### Set exercise
Tally the lines holding "this" and state only that figure.

### Dataset excerpt

◆ ◆ ◆ ◆

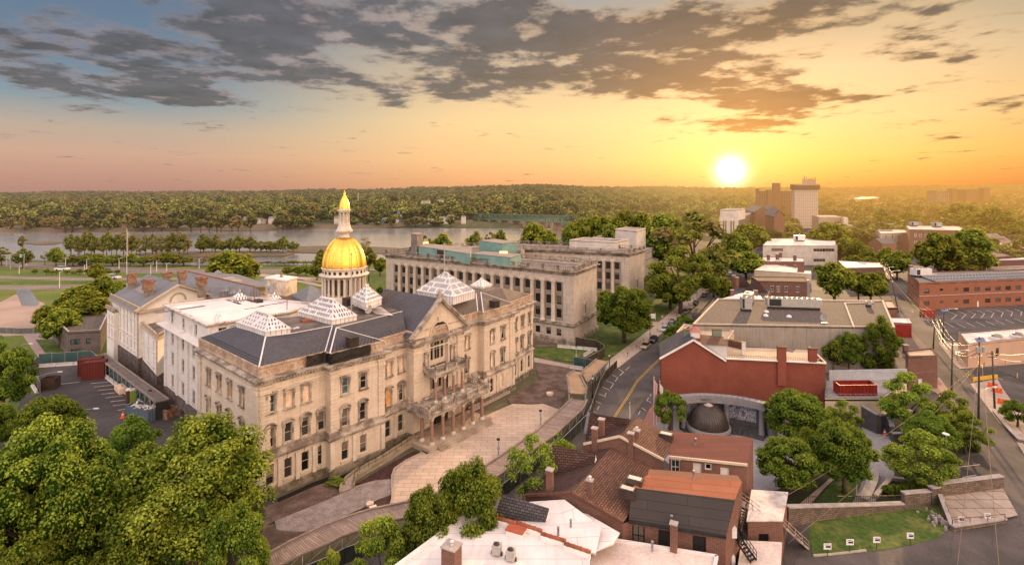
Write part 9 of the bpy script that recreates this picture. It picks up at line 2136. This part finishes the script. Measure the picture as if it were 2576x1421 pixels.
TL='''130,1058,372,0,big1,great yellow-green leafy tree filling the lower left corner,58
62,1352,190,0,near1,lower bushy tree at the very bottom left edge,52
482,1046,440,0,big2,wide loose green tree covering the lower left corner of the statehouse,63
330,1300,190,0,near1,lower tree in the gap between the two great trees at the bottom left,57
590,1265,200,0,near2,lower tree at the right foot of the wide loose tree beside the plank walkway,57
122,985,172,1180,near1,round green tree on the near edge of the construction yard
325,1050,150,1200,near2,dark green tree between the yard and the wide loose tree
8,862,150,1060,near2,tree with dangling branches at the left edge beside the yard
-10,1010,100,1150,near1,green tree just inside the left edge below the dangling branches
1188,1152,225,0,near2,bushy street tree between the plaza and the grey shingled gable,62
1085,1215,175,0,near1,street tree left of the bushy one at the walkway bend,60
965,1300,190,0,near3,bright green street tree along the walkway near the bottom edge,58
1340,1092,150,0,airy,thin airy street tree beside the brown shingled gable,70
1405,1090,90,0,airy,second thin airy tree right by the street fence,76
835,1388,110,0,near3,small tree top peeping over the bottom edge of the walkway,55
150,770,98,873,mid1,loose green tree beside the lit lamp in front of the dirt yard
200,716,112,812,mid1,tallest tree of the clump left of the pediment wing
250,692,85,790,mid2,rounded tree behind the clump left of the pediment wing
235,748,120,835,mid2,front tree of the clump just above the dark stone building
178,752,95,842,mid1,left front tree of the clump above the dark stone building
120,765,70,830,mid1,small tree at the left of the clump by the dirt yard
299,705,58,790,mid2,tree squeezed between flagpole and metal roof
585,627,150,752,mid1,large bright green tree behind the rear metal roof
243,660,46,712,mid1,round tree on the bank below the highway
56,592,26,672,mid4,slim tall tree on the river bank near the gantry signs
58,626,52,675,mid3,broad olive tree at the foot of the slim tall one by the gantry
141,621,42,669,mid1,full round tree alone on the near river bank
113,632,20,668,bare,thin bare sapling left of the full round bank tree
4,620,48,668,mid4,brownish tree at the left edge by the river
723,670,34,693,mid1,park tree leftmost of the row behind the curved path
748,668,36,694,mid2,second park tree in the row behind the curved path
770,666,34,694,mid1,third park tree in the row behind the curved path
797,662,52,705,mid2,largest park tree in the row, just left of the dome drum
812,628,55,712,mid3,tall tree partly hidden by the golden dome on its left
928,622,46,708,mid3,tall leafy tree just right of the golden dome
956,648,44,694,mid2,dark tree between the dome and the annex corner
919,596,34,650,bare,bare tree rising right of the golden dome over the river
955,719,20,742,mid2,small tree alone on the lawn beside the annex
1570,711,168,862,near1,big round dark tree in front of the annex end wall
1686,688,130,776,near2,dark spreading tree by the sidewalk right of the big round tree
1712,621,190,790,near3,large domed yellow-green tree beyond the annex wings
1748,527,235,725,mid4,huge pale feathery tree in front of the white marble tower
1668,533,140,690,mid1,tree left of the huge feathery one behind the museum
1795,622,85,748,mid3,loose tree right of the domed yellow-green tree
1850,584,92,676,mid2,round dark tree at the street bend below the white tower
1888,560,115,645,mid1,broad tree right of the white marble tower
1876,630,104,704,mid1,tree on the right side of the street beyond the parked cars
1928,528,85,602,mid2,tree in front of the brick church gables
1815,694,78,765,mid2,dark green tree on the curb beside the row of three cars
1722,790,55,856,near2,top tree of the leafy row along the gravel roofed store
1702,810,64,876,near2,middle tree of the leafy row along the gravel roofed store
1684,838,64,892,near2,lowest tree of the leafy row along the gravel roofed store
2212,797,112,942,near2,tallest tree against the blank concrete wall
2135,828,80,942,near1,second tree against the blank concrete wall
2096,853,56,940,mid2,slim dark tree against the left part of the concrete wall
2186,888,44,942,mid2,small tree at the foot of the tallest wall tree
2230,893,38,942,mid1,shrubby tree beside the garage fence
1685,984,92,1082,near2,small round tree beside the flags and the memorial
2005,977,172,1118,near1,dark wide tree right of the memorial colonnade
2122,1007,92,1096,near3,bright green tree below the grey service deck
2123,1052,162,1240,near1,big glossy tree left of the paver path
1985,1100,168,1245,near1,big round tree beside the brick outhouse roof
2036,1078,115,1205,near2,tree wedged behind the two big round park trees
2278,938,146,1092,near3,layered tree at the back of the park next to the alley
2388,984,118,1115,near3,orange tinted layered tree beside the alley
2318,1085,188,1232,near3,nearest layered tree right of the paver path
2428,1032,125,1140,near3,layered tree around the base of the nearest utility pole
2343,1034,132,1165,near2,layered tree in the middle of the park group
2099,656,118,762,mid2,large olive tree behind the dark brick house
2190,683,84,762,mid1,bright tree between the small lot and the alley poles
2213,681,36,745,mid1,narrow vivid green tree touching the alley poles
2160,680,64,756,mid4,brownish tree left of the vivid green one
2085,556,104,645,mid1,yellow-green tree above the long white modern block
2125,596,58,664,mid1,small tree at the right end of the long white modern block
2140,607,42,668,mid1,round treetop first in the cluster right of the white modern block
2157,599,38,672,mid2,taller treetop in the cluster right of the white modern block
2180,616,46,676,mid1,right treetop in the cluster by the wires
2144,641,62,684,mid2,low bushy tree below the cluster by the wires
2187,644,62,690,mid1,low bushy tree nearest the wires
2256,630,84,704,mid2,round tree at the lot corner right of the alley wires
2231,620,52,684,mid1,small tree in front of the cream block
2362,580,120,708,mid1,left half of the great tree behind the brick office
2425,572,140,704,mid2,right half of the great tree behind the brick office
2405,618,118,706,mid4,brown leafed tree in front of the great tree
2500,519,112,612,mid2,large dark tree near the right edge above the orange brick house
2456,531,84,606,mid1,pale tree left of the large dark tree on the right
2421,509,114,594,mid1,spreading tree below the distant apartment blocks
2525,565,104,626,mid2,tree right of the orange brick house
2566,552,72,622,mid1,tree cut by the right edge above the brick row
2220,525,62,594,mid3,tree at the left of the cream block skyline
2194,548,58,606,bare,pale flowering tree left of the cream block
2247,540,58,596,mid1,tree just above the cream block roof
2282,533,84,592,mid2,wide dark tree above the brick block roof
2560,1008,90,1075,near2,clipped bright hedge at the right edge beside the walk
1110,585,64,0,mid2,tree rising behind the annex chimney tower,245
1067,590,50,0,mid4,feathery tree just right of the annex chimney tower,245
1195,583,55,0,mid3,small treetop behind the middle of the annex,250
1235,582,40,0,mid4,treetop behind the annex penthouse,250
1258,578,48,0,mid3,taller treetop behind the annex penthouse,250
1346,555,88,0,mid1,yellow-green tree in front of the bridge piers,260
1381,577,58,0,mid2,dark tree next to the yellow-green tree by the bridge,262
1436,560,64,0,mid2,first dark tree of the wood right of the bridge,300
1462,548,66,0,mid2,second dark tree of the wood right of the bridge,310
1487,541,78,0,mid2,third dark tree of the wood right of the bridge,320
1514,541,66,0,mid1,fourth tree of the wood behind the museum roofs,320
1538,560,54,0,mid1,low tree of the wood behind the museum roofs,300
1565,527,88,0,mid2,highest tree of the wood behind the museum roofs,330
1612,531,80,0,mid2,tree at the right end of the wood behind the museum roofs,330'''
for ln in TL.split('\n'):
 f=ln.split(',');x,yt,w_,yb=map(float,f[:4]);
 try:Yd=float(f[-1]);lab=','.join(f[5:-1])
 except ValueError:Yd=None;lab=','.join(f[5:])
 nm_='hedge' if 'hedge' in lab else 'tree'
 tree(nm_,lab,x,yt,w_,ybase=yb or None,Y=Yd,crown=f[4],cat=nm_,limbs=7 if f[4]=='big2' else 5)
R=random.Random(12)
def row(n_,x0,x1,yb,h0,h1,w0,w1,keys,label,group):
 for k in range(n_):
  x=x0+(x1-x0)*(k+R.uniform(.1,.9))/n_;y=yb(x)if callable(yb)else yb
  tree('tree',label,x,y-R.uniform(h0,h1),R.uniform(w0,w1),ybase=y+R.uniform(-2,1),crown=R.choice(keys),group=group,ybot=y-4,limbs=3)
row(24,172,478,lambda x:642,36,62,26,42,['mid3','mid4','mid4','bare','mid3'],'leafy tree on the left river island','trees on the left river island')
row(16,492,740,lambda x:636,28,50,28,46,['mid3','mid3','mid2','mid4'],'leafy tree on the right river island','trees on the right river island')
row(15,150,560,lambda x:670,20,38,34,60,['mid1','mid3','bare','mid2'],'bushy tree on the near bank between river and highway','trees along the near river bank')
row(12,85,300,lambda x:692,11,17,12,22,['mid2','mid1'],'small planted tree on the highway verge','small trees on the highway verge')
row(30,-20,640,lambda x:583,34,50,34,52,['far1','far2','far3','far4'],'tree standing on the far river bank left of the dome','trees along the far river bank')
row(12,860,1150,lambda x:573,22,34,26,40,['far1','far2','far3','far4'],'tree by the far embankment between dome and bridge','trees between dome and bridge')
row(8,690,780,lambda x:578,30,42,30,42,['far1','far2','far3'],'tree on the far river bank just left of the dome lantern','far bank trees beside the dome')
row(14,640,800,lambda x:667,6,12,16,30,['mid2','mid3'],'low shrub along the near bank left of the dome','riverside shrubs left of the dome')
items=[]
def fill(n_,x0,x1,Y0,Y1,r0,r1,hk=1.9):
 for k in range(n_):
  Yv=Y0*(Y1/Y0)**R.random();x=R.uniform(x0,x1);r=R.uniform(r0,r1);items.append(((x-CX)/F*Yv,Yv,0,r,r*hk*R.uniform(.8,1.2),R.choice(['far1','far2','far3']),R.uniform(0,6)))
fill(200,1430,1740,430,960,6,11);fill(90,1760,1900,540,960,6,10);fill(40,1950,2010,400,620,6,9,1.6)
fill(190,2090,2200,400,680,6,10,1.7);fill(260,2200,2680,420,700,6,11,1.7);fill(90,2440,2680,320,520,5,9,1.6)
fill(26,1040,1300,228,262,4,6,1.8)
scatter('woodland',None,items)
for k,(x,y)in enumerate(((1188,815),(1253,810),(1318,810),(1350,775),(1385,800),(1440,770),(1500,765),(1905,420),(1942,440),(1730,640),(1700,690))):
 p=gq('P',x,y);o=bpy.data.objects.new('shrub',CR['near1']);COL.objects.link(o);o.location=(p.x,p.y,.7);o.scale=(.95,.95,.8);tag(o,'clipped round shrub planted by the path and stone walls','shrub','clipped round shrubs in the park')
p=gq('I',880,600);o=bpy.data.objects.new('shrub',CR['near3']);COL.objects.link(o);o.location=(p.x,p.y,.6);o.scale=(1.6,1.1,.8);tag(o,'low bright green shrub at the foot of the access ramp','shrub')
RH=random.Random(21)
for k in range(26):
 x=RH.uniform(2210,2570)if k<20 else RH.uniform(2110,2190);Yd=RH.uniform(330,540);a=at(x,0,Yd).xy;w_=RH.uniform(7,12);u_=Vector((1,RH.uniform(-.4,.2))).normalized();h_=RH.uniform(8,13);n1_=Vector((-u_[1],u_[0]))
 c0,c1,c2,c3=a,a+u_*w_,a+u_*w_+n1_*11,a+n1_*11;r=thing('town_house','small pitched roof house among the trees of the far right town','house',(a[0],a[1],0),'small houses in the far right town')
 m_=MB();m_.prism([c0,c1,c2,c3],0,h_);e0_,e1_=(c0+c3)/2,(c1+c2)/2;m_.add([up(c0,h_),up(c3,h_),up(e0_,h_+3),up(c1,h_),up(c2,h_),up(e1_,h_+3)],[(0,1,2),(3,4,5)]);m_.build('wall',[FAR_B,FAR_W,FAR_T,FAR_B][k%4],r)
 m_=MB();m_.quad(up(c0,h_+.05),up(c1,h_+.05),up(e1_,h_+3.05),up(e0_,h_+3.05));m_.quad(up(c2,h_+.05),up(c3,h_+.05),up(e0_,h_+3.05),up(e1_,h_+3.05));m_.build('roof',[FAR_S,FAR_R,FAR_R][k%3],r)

◆ ◆ ◆ ◆

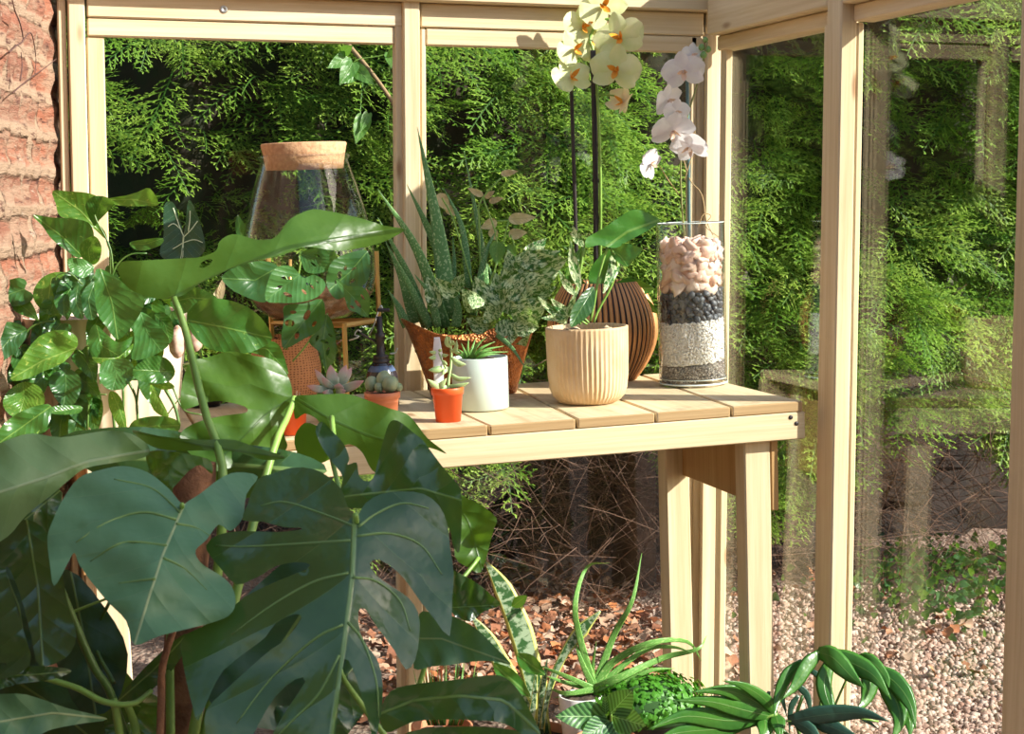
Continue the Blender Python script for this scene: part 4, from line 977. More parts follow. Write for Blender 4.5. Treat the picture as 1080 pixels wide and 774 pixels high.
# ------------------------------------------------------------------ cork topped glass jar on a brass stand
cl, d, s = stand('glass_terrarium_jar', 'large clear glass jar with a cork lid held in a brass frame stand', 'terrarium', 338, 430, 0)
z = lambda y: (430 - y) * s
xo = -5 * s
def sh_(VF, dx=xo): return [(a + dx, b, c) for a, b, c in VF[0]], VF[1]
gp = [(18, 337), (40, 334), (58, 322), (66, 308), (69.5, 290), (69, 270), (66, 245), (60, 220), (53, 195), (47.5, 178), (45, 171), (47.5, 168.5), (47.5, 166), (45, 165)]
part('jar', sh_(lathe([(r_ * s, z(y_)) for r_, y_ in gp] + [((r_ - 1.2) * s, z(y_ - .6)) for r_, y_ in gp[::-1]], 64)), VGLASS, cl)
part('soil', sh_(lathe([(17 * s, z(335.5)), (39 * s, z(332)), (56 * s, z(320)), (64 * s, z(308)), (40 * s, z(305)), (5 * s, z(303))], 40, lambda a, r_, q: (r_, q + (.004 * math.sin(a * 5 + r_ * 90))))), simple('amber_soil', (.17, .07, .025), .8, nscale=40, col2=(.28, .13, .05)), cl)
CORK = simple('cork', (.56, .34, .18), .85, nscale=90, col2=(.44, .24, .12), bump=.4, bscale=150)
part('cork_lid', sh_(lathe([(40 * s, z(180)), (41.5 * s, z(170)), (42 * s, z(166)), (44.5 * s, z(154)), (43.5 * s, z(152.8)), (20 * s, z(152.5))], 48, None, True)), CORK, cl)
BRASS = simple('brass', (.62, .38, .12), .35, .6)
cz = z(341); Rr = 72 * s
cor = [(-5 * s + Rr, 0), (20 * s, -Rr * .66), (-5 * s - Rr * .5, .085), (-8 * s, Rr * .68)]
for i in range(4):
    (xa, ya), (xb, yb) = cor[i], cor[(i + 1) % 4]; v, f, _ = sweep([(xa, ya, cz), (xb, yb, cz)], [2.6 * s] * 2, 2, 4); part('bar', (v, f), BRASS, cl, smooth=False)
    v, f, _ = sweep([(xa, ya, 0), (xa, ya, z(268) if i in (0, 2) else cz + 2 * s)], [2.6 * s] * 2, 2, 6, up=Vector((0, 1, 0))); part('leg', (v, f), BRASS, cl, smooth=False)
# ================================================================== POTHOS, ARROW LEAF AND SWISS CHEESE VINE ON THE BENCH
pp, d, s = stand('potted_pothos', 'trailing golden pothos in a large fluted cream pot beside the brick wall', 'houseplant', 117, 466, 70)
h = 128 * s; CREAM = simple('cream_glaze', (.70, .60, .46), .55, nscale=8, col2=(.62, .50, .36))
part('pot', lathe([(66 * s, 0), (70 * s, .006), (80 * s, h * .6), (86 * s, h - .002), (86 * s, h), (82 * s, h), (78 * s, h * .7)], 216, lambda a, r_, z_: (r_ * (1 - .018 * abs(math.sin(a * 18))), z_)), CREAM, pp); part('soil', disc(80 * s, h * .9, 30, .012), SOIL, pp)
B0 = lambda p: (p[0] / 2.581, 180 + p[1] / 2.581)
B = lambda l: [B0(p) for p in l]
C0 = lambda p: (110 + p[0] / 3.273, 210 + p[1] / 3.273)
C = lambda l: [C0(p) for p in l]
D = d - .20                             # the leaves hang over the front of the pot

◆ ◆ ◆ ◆

### Task output
2